A l’inverse, ce rapprochement avec Renault, détenteur de 11 % de part de marché en Europe, pourrait permettre de sauver FCA dans cette zone, en proie à de très grandes difficultés. En raison d’années de sous-investissements, le groupe et plus particulièrement Fiat, marque fer de lance sur le Vieux Continent, se retrouve au creux de la vague en termes de nouveautés produits. Ainsi, FCA qui vit en Europe essentiellement des ventes de la citadine Fiat 500, a vu sa part de marché fondre de 6% en 2010 à 4,6 % l'an dernier.

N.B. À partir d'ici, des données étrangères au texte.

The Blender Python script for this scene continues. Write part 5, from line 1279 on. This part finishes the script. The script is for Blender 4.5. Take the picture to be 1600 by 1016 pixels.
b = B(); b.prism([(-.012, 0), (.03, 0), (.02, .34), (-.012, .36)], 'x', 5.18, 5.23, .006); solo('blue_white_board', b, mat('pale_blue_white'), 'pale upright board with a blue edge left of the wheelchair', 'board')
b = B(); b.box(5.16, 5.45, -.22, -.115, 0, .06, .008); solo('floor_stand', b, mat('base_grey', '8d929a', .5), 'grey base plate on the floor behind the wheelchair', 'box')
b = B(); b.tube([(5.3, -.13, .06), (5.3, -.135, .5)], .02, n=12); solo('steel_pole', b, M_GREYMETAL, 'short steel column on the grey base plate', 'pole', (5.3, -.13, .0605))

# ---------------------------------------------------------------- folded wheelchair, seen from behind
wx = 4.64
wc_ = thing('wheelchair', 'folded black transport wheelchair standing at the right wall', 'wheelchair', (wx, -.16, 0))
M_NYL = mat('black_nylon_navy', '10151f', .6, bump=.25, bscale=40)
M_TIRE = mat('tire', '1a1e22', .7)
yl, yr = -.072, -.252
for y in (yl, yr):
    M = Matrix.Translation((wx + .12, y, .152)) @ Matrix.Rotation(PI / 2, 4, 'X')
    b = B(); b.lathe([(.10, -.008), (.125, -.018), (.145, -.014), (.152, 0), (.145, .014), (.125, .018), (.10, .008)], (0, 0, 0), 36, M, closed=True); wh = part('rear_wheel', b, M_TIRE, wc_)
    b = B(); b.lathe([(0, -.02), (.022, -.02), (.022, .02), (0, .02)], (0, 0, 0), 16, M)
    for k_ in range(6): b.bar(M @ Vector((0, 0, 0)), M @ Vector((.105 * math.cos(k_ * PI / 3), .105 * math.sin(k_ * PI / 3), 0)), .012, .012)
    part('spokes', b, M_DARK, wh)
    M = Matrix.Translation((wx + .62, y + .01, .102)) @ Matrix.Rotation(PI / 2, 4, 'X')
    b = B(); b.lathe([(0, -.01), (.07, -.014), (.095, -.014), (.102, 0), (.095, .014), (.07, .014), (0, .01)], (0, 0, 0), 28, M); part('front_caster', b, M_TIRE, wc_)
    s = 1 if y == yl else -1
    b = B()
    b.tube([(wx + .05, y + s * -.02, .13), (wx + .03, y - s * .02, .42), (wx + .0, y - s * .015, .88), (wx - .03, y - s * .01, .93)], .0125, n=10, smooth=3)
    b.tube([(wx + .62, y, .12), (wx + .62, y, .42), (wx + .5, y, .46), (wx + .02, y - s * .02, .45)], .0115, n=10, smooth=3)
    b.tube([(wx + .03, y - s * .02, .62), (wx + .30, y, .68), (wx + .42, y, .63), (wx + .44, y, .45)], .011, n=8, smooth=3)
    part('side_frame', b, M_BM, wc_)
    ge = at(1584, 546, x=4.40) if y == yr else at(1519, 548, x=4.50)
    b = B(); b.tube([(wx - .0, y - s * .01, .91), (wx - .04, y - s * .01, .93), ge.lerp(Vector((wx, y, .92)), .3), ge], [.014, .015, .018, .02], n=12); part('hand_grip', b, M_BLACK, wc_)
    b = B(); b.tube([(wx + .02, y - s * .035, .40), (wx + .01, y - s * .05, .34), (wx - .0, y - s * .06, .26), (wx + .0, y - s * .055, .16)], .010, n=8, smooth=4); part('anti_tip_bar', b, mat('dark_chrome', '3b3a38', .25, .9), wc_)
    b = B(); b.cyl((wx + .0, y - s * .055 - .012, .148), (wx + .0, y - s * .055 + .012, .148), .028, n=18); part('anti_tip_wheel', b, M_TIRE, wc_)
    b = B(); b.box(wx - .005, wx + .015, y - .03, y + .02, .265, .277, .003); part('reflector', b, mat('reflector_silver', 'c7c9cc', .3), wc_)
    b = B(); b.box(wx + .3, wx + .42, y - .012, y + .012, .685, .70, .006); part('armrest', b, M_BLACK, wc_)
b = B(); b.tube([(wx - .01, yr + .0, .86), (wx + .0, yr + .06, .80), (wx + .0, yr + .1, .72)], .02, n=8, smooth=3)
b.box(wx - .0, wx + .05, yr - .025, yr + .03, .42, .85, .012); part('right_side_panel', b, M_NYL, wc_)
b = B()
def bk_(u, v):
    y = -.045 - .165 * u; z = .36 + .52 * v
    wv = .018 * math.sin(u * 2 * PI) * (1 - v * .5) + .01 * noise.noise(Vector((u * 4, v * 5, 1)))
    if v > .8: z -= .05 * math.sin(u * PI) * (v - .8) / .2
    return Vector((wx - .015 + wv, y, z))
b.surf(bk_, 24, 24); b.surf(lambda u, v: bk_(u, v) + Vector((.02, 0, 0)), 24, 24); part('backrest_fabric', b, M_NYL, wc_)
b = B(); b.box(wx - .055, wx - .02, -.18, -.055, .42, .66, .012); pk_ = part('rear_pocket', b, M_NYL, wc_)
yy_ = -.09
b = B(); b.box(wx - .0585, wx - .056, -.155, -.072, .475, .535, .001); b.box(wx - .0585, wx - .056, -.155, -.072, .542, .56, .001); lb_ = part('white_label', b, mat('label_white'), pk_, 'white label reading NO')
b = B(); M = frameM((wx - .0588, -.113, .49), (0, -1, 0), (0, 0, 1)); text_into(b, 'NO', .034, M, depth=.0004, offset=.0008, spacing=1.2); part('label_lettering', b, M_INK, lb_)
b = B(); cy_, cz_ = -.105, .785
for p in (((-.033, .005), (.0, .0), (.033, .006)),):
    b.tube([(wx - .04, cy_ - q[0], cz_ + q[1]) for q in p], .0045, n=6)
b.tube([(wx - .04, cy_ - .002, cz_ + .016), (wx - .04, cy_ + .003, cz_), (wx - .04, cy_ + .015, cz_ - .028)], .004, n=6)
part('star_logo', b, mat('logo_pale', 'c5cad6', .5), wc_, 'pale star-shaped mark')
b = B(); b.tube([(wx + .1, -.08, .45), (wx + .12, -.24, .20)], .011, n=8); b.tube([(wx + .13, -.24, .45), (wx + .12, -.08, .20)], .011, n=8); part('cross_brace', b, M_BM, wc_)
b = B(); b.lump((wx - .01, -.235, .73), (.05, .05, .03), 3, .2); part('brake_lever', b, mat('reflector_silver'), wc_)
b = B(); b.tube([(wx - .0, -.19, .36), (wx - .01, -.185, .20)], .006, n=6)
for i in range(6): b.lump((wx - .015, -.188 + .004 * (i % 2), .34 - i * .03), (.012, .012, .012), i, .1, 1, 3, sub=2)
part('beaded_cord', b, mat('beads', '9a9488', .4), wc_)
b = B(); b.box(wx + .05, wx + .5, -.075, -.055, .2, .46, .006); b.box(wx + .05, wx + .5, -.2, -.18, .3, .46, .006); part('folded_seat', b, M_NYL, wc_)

Sans oublier que, toujours en raison de ce déficit d’investissements, le groupe italo-américain s’est mis dans une situation difficile en termes de respect des objectifs 2021 des émissions de CO2. On se rappelle d’ailleurs l'accord scellé y a quelques semaines avec Tesla afin de bénéficier de ses crédits de CO2 en Europe, moyennant bien sur une contrepartie financière. Renault peut donc apporter à FCA des moteurs thermiques performants, avec notamment une technologie hybride essence-électrique inaugurée cette année sur la nouvelle Clio. Le constructeur français, à travers sa Zoe, s'impose aussi comme leader européen de l'électrique, une technologie dans laquelle il a été pionnier. Ce leadership pourrait donc grandement aider FCA et, à plus forte raison, Fiat... si un avenir subsiste toutefois pour cette marque sur le Vieux Continent.

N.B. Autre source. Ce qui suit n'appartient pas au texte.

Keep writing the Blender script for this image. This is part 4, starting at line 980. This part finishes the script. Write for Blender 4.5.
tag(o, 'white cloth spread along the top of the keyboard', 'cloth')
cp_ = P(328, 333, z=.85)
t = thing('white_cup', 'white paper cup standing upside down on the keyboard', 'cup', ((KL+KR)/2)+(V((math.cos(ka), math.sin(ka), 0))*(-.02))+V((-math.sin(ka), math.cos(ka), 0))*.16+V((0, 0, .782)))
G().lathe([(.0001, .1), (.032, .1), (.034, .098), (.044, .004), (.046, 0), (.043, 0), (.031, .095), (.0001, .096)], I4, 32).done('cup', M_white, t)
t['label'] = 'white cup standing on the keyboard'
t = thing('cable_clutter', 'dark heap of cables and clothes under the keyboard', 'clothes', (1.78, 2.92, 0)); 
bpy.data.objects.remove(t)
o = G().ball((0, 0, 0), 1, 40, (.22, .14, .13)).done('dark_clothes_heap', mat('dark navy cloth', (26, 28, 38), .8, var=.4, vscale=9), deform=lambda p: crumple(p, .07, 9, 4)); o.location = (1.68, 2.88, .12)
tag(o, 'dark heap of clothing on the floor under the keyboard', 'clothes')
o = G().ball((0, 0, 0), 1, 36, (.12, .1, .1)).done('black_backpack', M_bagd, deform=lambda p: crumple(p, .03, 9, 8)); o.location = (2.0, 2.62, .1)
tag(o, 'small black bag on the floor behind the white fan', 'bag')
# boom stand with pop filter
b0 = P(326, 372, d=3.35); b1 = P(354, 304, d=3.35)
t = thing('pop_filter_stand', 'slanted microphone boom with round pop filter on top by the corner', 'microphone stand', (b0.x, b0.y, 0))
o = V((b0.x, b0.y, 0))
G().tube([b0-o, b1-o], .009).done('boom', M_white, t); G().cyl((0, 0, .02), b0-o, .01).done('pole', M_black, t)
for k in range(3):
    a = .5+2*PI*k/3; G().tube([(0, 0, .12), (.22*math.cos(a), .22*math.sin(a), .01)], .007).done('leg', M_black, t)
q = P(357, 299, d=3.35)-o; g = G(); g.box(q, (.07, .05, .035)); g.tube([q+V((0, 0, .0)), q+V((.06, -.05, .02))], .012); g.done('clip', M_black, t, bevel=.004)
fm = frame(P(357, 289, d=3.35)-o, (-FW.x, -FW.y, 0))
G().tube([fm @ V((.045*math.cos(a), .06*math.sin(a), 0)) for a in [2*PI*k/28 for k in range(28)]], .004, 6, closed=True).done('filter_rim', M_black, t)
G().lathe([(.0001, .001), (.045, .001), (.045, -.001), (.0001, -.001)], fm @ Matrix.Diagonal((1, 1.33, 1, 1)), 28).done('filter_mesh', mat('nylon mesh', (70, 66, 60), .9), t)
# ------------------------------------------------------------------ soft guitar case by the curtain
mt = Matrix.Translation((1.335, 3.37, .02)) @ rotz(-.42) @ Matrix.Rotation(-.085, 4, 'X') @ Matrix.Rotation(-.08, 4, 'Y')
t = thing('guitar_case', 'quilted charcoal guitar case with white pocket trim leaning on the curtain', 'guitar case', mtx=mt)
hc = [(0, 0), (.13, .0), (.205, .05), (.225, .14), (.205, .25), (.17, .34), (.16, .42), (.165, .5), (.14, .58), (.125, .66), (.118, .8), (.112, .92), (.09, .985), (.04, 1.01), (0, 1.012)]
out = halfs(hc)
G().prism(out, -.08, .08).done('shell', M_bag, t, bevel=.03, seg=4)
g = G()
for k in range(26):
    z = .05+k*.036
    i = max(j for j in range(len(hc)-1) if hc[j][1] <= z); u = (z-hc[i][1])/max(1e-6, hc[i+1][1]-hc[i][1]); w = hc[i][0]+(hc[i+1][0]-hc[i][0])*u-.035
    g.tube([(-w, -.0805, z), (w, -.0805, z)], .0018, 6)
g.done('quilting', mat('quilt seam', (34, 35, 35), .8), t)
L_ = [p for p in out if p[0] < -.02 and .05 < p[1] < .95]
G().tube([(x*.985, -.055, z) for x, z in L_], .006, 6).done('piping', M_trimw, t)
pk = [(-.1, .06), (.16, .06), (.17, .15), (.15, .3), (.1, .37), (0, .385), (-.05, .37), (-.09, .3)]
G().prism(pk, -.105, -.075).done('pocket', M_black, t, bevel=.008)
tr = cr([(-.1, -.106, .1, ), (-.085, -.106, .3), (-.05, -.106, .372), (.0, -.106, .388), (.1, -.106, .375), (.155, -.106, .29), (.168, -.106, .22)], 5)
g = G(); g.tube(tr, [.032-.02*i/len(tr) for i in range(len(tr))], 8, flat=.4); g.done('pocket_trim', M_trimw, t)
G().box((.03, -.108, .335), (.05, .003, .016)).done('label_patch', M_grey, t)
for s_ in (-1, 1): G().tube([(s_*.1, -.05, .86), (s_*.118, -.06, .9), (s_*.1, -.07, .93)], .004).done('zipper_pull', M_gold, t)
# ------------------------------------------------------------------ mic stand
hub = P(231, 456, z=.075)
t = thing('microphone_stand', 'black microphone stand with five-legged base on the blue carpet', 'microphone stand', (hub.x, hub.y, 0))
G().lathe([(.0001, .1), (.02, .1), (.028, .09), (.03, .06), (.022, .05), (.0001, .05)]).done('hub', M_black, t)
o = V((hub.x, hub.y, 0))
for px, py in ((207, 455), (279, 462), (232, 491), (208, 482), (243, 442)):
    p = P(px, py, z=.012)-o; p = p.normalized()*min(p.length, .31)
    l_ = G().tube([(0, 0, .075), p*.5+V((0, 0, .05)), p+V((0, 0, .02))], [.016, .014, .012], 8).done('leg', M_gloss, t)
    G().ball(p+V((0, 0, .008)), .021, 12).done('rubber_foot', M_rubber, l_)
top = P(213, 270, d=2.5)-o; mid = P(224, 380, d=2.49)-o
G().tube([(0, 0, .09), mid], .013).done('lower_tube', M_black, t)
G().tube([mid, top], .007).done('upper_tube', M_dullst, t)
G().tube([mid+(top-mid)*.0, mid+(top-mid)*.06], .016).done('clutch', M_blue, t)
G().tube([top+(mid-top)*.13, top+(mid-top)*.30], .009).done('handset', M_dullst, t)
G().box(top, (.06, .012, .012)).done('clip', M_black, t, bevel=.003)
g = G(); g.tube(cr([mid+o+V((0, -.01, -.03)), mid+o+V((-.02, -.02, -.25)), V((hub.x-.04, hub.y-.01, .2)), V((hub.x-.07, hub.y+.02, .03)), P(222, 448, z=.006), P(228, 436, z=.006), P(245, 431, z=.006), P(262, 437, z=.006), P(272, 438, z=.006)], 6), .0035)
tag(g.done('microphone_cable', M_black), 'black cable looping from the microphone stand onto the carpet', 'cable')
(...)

Des synergies par milliards
L’aspect pécunier n’est évidemment pas en reste dans ce potentiel rapprochement. FCA met en exergue des synergies annuelles générées par la fusion supérieures à 5 milliards d’euros. "Les bénéfices attendus (...) ne reposent pas sur des fermetures d'usines mais sur des investissements plus efficaces à l'échelle mondiale dans les plateformes communes de véhicules, les infrastructures, la motorisation et les technologies", explique le groupe qui a estimé qu’environ 90 % des synergies proviendraient des économies en matière d’achat, 30 % via l’optimisations de la R&D et 20 % de la production et des équipements. A titre d’exemple, ce dernier espère réduire le nombre cumulé de plateformes de véhicules d'environ 20 % et des catégories de moteurs d’environ 30 %. Ces économies ne se feraient en revanche pas au détriment de l’emploi, a jugé de préciser d’emblée le groupe italo-américain.

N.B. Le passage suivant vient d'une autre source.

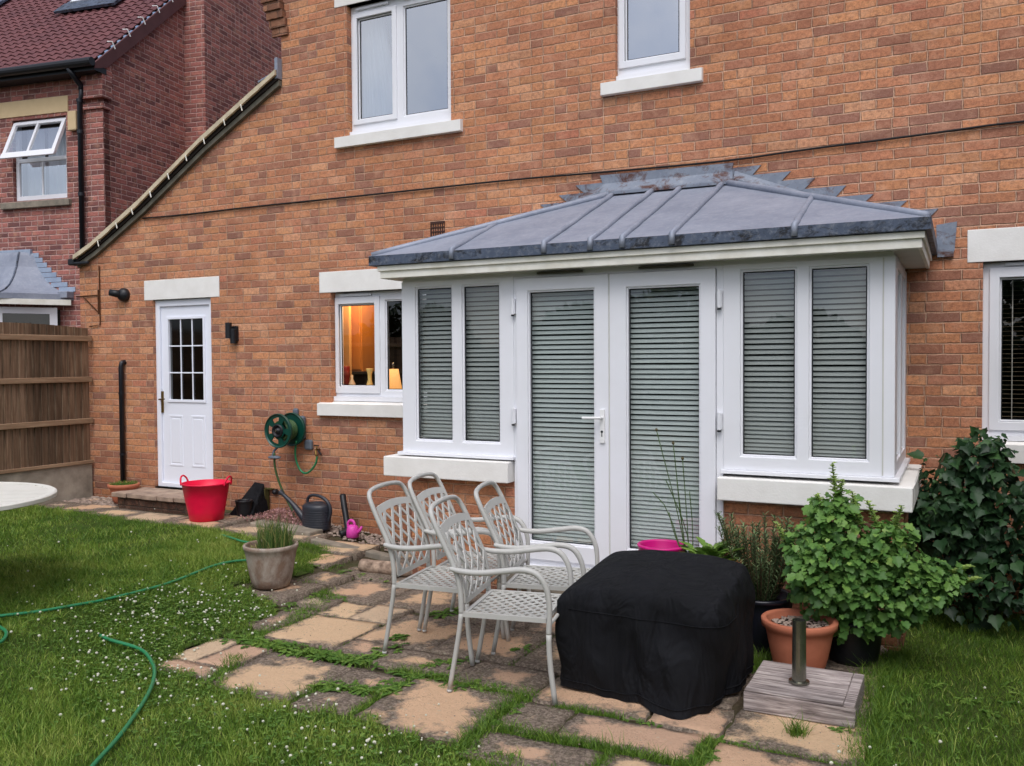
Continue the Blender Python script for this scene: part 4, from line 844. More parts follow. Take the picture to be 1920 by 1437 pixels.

"Passer de 3,8 à plus de 8 millions de véhicules, c’est atteindre une taille critique permet de générer de synergies. Cet effet taille est un enjeu stratégique dans un contexte où les réglementations toujours plus ardues mettent les constructeurs en difficultés. Non seulement l’ensemble paiera les pièces moins chères mais en plus l’amortissement en recherche et développement sera plus rapide", confirme Flavien Neuvy. Enfin, a noter que cette fusion pourrait apporter plus de poids du côté de Renault, dans l’Alliance, à l’heure où les relations avec le japonais sont loin d’être au beau fixe.